The industry's big players certainly recognize the opportunity. Last September, eBay agreed to buy Skype for $2.6 billion (with another $1.5 billion in bonuses if Skype hits certain targets by 2008). Was it just to get a piece of the action? Or does eBay have something more specific in mind? The company built an incredible market, and then bought PayPal to give people an ideal way to pay for the items they buy online. A peer-to-peer network that enables eBay's buyers and sellers to instantly establish voice contact with one another via PC (or mobile device) makes perfect sense. And it might not stop there. PayPal is also looking to initiate micropayment structures that will enable buyers of IP telephony services to pay the providers. "That's a powerful enabler," Patel says.
Google, in addition to its push to establish citywide WiFi networks, bought a startup called Android, a company that's working on an open platform for developers to create applications for mobile phones. The founder of Android is the one who came up with the T-Mobile-powered Sidekick II smart phone. Google also acquired a social-networking application called Dodgeball.com. This service allows users to initiate impromptu gatherings in an urban setting by sending out message alerts to all the friends on their list (and any friends of those friends) within a ten-block radius. The application automatically sends directions to the location (for instance, a bar), along with a photo of the messenger, so that new people know whom to look for. What else is Google up to? The company recently launched its Click-to-Call Service, which lets customers click on an icon in an online ad and be connected by voice to the advertiser for free. How will these pieces fit together?

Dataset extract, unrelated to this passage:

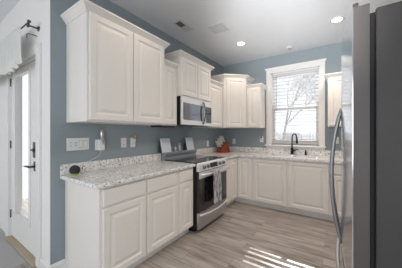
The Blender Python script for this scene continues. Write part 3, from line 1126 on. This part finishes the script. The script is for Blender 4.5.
# ------------------------------------------------------------------ ceiling fittings
t = thing('ceiling_vent', 'narrow ceiling vent with dark open louvres above the cabinets', 'vent', (.352, 1.395, H))
b = MB()
vx0, vx1, vy0, vy1 = .285, .42, 1.245, 1.545
b.box(vx0, vx1, vy0, vy0 + .022, H - .008, H - .0005, .002).box(vx0, vx1, vy1 - .022, vy1, H - .008, H - .0005, .002)
b.box(vx0, vx0 + .022, vy0, vy1, H - .008, H - .0005, .002).box(vx1 - .022, vx1, vy0, vy1, H - .008, H - .0005, .002)
b.build('vent_frame', M['vent'], t)
MB().box(vx0 + .02, vx1 - .02, vy0 + .02, vy1 - .02, H - .003, H - .001).build('duct_opening', M['vent_dark'], t)
b = MB()
for k in range(14):
    yy = vy0 + .030 + k * .0185
    tl = math.radians(35 if k < 7 else -35)
    b.box(-.045, .045, -.006, .006, -.0006, .0006, M4=Matrix.Translation(((vx0 + vx1) / 2, yy, H - .0075)) @ Matrix.Rotation(tl, 4, 'X'))
b.build('louvres', M['vent'], t)

t = thing('exhaust_grille', 'square white exhaust fan grille on the ceiling', 'vent', (.745, 1.715, H))
hw = .125
b = MB()
b.prism([(.745 - hw, 1.715 - hw), (.745 + hw, 1.715 - hw), (.745 + hw, 1.715 + hw), (.745 - hw, 1.715 + hw)], H - .012, H - .0005)
b.build('grille_frame', M['vent'], t, bev=.005)
MB().box(.745 - .09, .745 + .09, 1.715 - .092, 1.715 + .092, H - .014, H - .0122).build('bar_gap_shade', M['grey_pl'], t)  # grey backing sheet paints the shade between the bars
b = MB()
for k in range(11):
    yy = 1.715 - .085 + k * .017
    b.box(.745 - .088, .745 + .088, yy - .0045, yy + .0045, H - .020, H - .0142)
b.build('grille_bars', M['vent'], t)


def can(x, y, label, power=18):
    t = thing('recessed_light', label, 'ceiling light', (x, y, H), 'recessed ceiling lights')
    MB().lathe([(.060, -.002), (.082, -.001), (.084, -.005), (.078, -.010), (.062, -.008), (.060, -.002)], (x, y, H), n=28, caps=False).build('trim_ring', M['vent'], t)
    MB().lathe([(0, -.004), (.0595, -.004), (.0595, -.002), (0, -.002)], (x, y, H), n=28).build('lens', M['can_glow'], t, 'glowing warm lens')
    d = bpy.data.lights.new('recessed_lamp', 'SPOT')
    d.energy, d.color, d.shadow_soft_size = power, (1.0, .83, .67), .06
    d.spot_size, d.spot_blend = math.radians(150), .8
    o = bpy.data.objects.new('recessed_lamp', d)
    C.objects.link(o)
    o.parent = t
    o.location = (0, 0, -.03)


can(.812, 2.384, 'round lit recessed ceiling light near the corner cabinet', 12)
# three further ceiling lights, unseen, added to brighten cabinets, counter and floor
can(.812, .55, 'added unseen recessed ceiling light over the near end of the left counter', 6)
can(2.168, .60, 'added unseen recessed ceiling light over the refrigerator front', 13)
can(2.168, 1.50, 'added unseen recessed ceiling light above the middle of the kitchen floor', 26)
can(2.168, 2.426, 'round lit recessed ceiling light beside the refrigerator top', 24)
t = thing('smoke_detector', 'small pale round detector on the ceiling in front of the window', 'detector', (1.468, 3.0, H))
MB().lathe([(.060, -.0005), (.060, -.012), (.050, -.026), (0, -.028)], (1.468, 3.0, H), n=24).build('detector_body', M['vent'], t)
MB().lathe([(.022, -.0275), (.020, -.033), (0, -.033)], (1.468, 3.0, H), n=16).build('detector_cap', M['grey_pl'], t)

# ------------------------------------------------------------------ door valance and holdbacks
def holdback(x, z, y_, label):
    t = thing('curtain_bracket', label, 'bracket', (x, y_, z), 'curtain brackets over the door')
    MB().lathe([(.026, 0), (.026, .006), (.018, .012), (.010, .014)], (x, y_, z), (0, -1, 0), 18).build('rosette', M['bronze'], t)
    MB().tube([(x, y_ - .012, z), (x, y_ - .075, z)], .008, 10).build('stem', M['bronze'], t)
    MB().lathe([(.010, .072), (.020, .078), (.020, .09), (.012, .098), (0, .10)], (x, y_, z), (0, -1, 0), 18).build('finial', M['bronze'], t)


holdback(-.275, 2.345, EY, 'dark pewter curtain bracket on white wall right above the door')
t = thing('curtain_rod', 'thin pewter curtain rod carrying the sheer white valance over the door', 'curtain rod', (-1.05, EY - .085, 2.36))
MB().tube([(-1.85, EY - .085, 2.372), (-.265, EY - .085, 2.372)], .006, 10).build('rod', M['bronze'], t)
MB().lathe([(.006, 0), (.014, .008), (.016, .02), (.010, .032), (0, .036)], (-.265, EY - .085, 2.372), (1, 0, 0), 14).build('finial', M['bronze'], t)
MB().tube([(-1.83, EY - .085, 2.360), (-1.83, EY - .0005, 2.36)], .006, 8).build('wall_arm', M['bronze'], t)
t = tag(MB().tube([(-.32, EY - .0005, 2.285), (-.32, EY - .07, 2.285), (-.32, EY - .082, 2.272), (-.32, EY - .082, 2.235)], .005, 8).build('curtain_hook', M['bronze']), 'thin dark wire hook on white wall just below the curtain bracket', 'hook')
b = MB()
NX, NV = 60, 26
rows = []
for i in range(NV + 1):
    v_ = i / NV
    row = []
    for j in range(NX + 1):
        s_ = j / NX
        x_ = -1.82 + s_ * (1.40 + .10 * v_)
        top = 2.376
        sag = .5 - .5 * math.cos(2 * PI * ((s_ - .5) / .5 % 1.0))
        bot = 1.99 - .05 * sag + .012 * math.sin(s_ * 90)
        fold = (.010 + .016 * v_) * math.sin(s_ * 74 + 1.3 * math.sin(v_ * 2.2)) + .02 * v_
        row.append(b.bm.verts.new((x_, EY - .112 - fold * .8, top + (bot - top) * v_)))
    rows.append(row)
for r0, r1 in zip(rows, rows[1:]):
    for j in range(NX):
        f = b.bm.faces.new((r0[j], r0[j + 1], r1[j + 1], r1[j]))
        f.smooth = True
tag(b.build('sheer_valance', M['sheer'], solid=.0015), 'sheer white gathered valance hanging over the glazed door', 'curtain')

Yahoo also has been busy. Months before the company introduced its IM voice features, Yahoo bought Dialpad, which markets a web application similar to Skype that enables users to make PC-to-PC or PC-to-PSTN calls. Dialpad gives Yahoo a proven platform (with 14 million users) for IP voice applications. A short time later, Yahoo launched Yahoo Research Berkeley, a new research partnership between the company and the University of California at Berkeley, "to explore and invent social media and mobile media technology and applications that will enable people to create, describe, find, share, and remix media on the Web." Just recently, Yahoo added del.icio.us, the social bookmark service that allows its 300,000 users to compile and share their favorite web content with others.
Exactly what is Yahoo and its research team cooking up? The team's founding director, UC Berkeley professor Marc Davis, says that he's focused on creating technology that will "enable daily media consumers to become daily media producers." You can find out more about Yahoo's new consumer voice initiatives--and the development opportunities that come with them--at ETel with Jeff Bonforte, Yahoo's senior director of voice product management. You may yawn at Yahoo's belated entry into the field of voice-enabled IM products, but perhaps it's wiser to ask, "What's next? Where do they plan to go with all of this?"